**Exercise requirements**
Copy, exactly and only, the lines from the one with "Write the bpy" up to and including the one with "S.camera = cam", leaving pictures out.

***** Raw records *****

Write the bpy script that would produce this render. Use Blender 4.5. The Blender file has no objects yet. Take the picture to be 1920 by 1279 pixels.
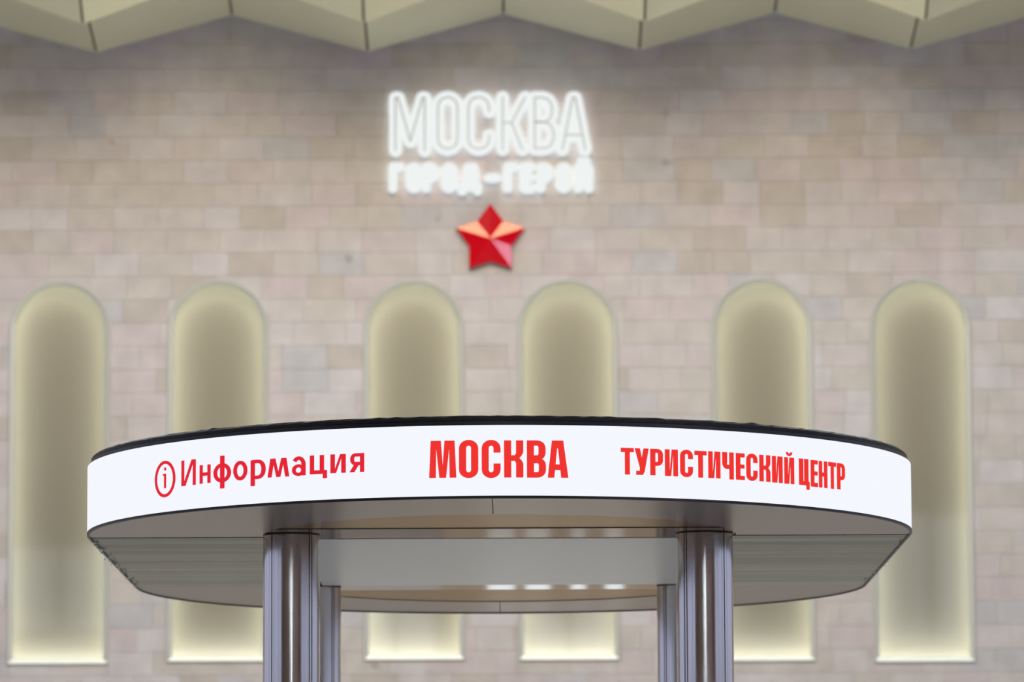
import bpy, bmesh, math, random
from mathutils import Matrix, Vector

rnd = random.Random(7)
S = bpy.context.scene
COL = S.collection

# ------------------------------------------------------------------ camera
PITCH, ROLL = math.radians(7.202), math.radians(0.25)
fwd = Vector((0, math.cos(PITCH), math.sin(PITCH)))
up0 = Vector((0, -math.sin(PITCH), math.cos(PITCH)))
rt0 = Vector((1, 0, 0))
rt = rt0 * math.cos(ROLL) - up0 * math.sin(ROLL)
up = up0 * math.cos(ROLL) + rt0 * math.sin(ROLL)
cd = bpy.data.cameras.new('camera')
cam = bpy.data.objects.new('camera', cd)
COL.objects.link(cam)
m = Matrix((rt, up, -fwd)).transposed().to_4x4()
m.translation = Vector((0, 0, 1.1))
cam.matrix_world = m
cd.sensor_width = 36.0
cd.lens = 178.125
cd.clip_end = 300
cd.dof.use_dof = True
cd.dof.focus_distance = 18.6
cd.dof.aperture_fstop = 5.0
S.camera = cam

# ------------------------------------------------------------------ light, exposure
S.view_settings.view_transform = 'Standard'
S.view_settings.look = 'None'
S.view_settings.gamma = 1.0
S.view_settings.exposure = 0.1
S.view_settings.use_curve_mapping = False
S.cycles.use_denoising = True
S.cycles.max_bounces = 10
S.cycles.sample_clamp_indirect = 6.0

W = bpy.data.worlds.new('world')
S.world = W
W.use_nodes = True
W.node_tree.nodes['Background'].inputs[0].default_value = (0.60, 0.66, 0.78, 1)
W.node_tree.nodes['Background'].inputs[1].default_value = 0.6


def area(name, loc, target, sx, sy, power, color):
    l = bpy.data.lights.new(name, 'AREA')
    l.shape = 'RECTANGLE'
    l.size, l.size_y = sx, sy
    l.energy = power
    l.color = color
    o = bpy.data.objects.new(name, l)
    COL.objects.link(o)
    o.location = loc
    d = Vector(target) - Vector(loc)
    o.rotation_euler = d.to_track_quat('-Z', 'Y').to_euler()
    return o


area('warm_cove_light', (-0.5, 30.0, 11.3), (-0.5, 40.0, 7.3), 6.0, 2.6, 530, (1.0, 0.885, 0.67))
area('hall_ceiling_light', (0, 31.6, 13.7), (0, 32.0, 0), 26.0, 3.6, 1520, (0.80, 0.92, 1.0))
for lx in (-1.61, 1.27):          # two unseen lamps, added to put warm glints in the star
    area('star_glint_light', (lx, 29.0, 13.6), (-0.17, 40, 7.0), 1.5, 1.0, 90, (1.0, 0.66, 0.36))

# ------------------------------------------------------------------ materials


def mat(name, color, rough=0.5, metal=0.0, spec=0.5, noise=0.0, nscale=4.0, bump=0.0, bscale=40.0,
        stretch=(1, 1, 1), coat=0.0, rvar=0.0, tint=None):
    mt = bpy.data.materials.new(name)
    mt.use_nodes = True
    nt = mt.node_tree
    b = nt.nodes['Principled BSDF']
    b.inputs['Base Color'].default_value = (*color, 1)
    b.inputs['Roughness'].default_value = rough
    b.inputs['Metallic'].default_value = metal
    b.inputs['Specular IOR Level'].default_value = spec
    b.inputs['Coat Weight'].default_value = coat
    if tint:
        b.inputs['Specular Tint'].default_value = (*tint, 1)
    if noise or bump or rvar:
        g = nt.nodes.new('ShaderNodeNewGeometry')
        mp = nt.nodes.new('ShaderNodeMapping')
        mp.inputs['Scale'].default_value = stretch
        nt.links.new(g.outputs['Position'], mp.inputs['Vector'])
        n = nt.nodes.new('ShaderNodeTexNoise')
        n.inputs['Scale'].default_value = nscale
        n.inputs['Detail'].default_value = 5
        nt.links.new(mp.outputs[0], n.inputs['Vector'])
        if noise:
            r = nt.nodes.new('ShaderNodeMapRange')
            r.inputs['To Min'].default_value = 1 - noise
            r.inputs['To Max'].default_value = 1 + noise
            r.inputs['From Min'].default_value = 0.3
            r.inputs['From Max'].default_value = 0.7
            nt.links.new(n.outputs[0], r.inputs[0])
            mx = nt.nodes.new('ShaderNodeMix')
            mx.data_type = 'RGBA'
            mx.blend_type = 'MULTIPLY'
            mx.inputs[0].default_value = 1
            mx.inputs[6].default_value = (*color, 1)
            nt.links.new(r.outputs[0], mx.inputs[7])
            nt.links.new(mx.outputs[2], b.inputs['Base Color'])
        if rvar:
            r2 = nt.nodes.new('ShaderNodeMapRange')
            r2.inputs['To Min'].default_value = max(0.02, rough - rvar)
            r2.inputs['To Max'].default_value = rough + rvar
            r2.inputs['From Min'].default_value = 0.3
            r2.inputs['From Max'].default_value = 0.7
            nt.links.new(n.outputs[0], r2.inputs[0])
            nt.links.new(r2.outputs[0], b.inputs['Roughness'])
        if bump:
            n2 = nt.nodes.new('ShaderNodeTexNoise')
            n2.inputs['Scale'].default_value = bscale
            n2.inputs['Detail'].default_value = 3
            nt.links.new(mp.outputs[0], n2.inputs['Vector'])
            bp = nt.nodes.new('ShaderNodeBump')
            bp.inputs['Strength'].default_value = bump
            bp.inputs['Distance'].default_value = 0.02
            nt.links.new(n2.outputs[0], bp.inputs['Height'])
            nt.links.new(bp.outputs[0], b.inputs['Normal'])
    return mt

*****
***** Raw records *****

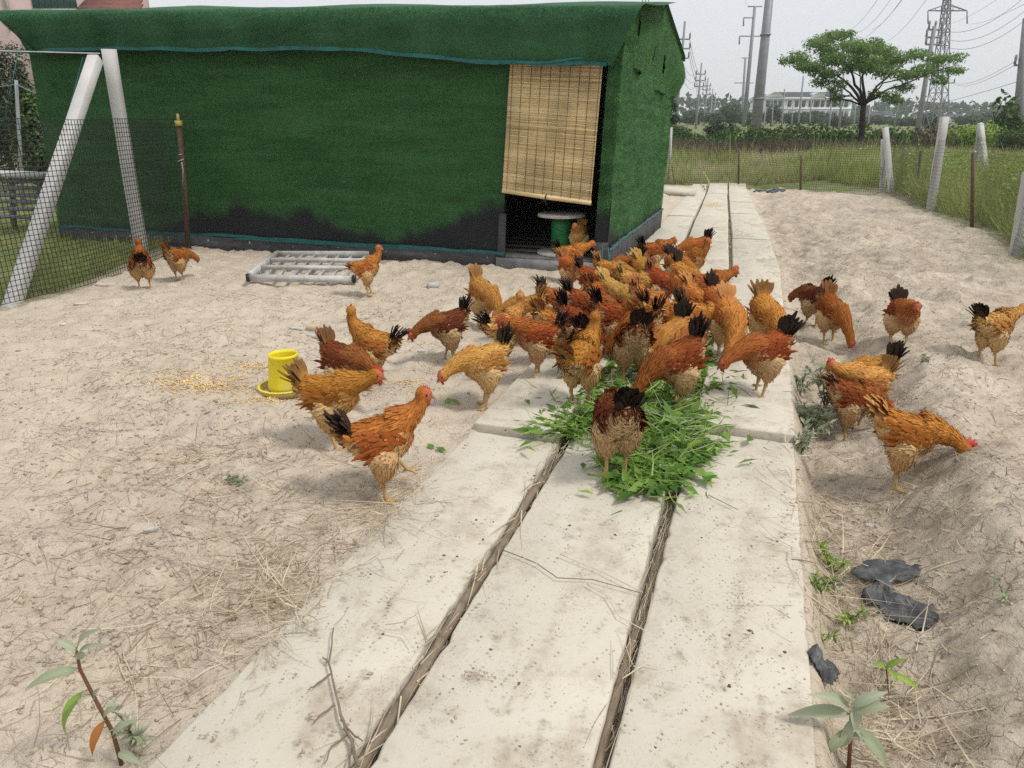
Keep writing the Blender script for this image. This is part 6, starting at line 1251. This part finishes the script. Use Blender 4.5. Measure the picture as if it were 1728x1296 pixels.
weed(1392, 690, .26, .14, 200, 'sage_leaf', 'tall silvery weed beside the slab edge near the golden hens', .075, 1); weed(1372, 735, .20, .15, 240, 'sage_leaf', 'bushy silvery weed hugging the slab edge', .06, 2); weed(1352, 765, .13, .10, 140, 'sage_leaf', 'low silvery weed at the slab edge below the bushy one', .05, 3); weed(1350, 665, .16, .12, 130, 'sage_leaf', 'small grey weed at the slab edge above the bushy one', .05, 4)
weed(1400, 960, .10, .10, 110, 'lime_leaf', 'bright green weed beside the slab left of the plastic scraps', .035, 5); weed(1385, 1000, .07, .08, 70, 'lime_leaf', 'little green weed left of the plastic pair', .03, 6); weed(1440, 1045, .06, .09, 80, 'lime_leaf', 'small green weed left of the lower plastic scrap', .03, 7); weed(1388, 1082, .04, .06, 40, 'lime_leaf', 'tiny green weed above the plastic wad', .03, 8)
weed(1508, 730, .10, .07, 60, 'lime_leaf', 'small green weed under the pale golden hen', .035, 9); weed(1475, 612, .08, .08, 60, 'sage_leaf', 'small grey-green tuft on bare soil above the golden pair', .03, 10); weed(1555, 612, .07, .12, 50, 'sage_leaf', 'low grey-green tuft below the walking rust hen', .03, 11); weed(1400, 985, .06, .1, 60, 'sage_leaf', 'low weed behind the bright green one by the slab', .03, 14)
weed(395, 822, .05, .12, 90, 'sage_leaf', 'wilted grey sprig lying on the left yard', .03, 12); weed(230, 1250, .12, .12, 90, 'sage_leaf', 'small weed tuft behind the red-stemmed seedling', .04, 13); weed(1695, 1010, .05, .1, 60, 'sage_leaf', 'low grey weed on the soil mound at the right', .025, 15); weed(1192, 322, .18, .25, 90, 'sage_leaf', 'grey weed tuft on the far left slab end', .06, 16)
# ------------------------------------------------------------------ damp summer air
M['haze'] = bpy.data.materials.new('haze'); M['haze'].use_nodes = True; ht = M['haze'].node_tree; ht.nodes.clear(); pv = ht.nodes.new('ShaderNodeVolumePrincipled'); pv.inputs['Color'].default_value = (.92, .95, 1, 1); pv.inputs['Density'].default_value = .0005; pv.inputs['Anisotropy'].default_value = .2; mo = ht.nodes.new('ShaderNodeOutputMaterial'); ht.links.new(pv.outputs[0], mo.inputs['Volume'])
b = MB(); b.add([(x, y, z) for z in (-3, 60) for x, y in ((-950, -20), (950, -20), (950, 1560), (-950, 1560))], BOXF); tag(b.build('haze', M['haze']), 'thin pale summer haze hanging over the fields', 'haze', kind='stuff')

*****

**Result of this task**
Write the bpy script that would produce this render. Use Blender 4.5. The Blender file has no objects yet. Take the picture to be 1920 by 1279 pixels.
import bpy, bmesh, math, random
from mathutils import Matrix, Vector

rnd = random.Random(7)
S = bpy.context.scene
COL = S.collection

# ------------------------------------------------------------------ camera
PITCH, ROLL = math.radians(7.202), math.radians(0.25)
fwd = Vector((0, math.cos(PITCH), math.sin(PITCH)))
up0 = Vector((0, -math.sin(PITCH), math.cos(PITCH)))
rt0 = Vector((1, 0, 0))
rt = rt0 * math.cos(ROLL) - up0 * math.sin(ROLL)
up = up0 * math.cos(ROLL) + rt0 * math.sin(ROLL)
cd = bpy.data.cameras.new('camera')
cam = bpy.data.objects.new('camera', cd)
COL.objects.link(cam)
m = Matrix((rt, up, -fwd)).transposed().to_4x4()
m.translation = Vector((0, 0, 1.1))
cam.matrix_world = m
cd.sensor_width = 36.0
cd.lens = 178.125
cd.clip_end = 300
cd.dof.use_dof = True
cd.dof.focus_distance = 18.6
cd.dof.aperture_fstop = 5.0
S.camera = cam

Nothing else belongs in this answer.